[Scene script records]
>>>>

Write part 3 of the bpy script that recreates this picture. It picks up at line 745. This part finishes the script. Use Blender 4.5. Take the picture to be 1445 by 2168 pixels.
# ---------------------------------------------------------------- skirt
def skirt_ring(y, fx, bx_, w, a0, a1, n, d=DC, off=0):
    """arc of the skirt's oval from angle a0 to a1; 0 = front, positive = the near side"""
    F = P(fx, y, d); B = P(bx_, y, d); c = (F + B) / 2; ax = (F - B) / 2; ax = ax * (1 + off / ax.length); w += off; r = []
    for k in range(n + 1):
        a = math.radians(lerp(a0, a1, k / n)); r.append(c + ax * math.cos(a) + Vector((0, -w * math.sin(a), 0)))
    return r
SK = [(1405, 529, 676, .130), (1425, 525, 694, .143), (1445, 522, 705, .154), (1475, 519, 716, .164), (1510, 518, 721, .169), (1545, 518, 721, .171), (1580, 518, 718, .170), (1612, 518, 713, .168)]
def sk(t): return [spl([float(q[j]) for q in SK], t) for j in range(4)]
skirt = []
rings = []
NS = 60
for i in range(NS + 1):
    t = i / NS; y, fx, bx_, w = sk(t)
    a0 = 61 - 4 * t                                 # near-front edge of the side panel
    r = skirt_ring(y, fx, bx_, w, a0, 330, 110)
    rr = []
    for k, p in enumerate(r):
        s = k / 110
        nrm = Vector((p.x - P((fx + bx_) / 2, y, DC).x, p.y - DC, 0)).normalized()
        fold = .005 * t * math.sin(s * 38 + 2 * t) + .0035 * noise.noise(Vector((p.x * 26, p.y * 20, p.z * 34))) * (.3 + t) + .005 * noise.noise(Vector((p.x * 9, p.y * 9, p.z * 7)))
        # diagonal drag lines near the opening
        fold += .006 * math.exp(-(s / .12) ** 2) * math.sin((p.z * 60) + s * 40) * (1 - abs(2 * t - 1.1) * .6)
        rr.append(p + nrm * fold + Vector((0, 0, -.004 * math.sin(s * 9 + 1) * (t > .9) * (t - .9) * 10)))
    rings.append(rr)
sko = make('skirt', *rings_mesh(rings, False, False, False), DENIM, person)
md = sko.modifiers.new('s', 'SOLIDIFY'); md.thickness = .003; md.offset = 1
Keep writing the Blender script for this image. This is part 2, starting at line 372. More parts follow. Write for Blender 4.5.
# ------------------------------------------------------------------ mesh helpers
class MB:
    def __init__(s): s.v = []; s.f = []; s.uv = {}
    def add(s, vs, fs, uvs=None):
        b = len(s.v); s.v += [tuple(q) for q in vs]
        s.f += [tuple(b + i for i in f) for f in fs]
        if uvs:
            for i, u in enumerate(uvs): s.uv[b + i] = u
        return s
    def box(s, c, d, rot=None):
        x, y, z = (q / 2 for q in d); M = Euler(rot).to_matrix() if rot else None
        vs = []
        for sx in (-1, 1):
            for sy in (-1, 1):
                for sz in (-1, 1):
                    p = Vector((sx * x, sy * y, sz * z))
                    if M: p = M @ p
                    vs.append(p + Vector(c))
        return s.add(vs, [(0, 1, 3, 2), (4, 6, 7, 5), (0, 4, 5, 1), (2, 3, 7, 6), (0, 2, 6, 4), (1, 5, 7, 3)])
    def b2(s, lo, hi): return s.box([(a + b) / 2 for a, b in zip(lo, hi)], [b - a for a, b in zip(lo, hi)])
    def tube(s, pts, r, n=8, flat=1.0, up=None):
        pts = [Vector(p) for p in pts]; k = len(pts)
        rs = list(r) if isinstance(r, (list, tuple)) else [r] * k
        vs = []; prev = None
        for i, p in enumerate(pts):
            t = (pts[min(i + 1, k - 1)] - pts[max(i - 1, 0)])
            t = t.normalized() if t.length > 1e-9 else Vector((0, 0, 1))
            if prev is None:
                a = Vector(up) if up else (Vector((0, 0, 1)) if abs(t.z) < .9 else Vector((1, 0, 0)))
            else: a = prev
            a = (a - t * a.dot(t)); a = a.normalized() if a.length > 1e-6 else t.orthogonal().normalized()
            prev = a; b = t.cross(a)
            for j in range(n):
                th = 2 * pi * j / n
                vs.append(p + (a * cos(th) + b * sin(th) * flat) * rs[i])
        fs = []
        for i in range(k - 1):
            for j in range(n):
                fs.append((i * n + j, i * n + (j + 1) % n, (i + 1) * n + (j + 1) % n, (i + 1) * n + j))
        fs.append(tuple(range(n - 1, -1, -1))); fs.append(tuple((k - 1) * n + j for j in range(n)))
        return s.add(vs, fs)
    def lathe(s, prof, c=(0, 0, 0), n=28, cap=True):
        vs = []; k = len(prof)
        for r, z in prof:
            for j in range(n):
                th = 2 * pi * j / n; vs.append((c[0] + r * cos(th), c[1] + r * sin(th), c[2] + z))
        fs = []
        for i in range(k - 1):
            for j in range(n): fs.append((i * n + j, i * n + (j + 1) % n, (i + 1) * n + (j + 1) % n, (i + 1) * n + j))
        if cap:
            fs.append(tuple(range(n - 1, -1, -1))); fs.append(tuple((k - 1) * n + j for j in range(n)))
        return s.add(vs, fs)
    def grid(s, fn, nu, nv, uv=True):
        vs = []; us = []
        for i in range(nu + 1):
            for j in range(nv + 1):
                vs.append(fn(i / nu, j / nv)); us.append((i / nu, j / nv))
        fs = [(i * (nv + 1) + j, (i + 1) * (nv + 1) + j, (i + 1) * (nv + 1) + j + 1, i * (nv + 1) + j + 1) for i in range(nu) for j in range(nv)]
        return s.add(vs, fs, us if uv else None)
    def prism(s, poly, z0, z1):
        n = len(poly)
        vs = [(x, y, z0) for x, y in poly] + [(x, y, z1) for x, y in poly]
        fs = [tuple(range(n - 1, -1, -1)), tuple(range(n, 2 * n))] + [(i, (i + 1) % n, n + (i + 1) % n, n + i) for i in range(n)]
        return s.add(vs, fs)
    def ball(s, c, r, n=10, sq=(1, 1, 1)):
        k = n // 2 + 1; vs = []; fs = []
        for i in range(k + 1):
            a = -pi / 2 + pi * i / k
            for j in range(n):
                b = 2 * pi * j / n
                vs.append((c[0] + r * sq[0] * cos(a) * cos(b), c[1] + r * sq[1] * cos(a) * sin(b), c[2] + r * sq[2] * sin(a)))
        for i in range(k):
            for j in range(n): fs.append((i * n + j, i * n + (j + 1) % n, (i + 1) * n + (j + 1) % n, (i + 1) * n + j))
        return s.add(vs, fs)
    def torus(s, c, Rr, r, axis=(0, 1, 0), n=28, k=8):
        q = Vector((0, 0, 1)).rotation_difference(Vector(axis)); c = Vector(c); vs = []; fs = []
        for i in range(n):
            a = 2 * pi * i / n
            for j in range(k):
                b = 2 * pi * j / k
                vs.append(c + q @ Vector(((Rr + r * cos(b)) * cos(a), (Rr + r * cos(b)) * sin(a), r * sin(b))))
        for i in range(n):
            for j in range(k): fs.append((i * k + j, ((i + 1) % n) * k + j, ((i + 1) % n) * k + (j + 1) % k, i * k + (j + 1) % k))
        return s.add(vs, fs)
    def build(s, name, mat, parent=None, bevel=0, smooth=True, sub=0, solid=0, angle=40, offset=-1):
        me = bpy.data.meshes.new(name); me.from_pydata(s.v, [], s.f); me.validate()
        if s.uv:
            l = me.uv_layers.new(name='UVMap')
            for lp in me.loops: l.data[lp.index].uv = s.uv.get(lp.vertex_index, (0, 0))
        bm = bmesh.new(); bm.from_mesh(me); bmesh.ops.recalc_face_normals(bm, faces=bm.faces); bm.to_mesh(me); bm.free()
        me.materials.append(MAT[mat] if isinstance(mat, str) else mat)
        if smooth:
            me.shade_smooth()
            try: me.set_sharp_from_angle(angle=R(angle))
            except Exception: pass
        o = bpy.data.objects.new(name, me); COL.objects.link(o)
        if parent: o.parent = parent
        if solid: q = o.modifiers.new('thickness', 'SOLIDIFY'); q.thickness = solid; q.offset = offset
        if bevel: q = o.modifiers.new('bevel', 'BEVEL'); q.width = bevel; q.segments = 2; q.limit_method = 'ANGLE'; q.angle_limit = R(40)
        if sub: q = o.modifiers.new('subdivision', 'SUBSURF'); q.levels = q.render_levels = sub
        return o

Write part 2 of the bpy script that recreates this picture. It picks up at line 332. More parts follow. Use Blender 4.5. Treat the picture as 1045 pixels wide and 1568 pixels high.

<<<<

**STATED TASK:** Repeat the records above line by line, from the first line through the line that contains "md = sko.modifiers.new('s', 'SOLIDIFY');".

**IN RESPONSE:**
Write part 3 of the bpy script that recreates this picture. It picks up at line 745. This part finishes the script. Use Blender 4.5. Take the picture to be 1445 by 2168 pixels.
# ---------------------------------------------------------------- skirt
def skirt_ring(y, fx, bx_, w, a0, a1, n, d=DC, off=0):
    """arc of the skirt's oval from angle a0 to a1; 0 = front, positive = the near side"""
    F = P(fx, y, d); B = P(bx_, y, d); c = (F + B) / 2; ax = (F - B) / 2; ax = ax * (1 + off / ax.length); w += off; r = []
    for k in range(n + 1):
        a = math.radians(lerp(a0, a1, k / n)); r.append(c + ax * math.cos(a) + Vector((0, -w * math.sin(a), 0)))
    return r
SK = [(1405, 529, 676, .130), (1425, 525, 694, .143), (1445, 522, 705, .154), (1475, 519, 716, .164), (1510, 518, 721, .169), (1545, 518, 721, .171), (1580, 518, 718, .170), (1612, 518, 713, .168)]
def sk(t): return [spl([float(q[j]) for q in SK], t) for j in range(4)]
skirt = []
rings = []
NS = 60
for i in range(NS + 1):
    t = i / NS; y, fx, bx_, w = sk(t)
    a0 = 61 - 4 * t                                 # near-front edge of the side panel
    r = skirt_ring(y, fx, bx_, w, a0, 330, 110)
    rr = []
    for k, p in enumerate(r):
        s = k / 110
        nrm = Vector((p.x - P((fx + bx_) / 2, y, DC).x, p.y - DC, 0)).normalized()
        fold = .005 * t * math.sin(s * 38 + 2 * t) + .0035 * noise.noise(Vector((p.x * 26, p.y * 20, p.z * 34))) * (.3 + t) + .005 * noise.noise(Vector((p.x * 9, p.y * 9, p.z * 7)))
        # diagonal drag lines near the opening
        fold += .006 * math.exp(-(s / .12) ** 2) * math.sin((p.z * 60) + s * 40) * (1 - abs(2 * t - 1.1) * .6)
        rr.append(p + nrm * fold + Vector((0, 0, -.004 * math.sin(s * 9 + 1) * (t > .9) * (t - .9) * 10)))
    rings.append(rr)
sko = make('skirt', *rings_mesh(rings, False, False, False), DENIM, person)
md = sko.modifiers.new('s', 'SOLIDIFY'); md.thickness = .003; md.offset = 1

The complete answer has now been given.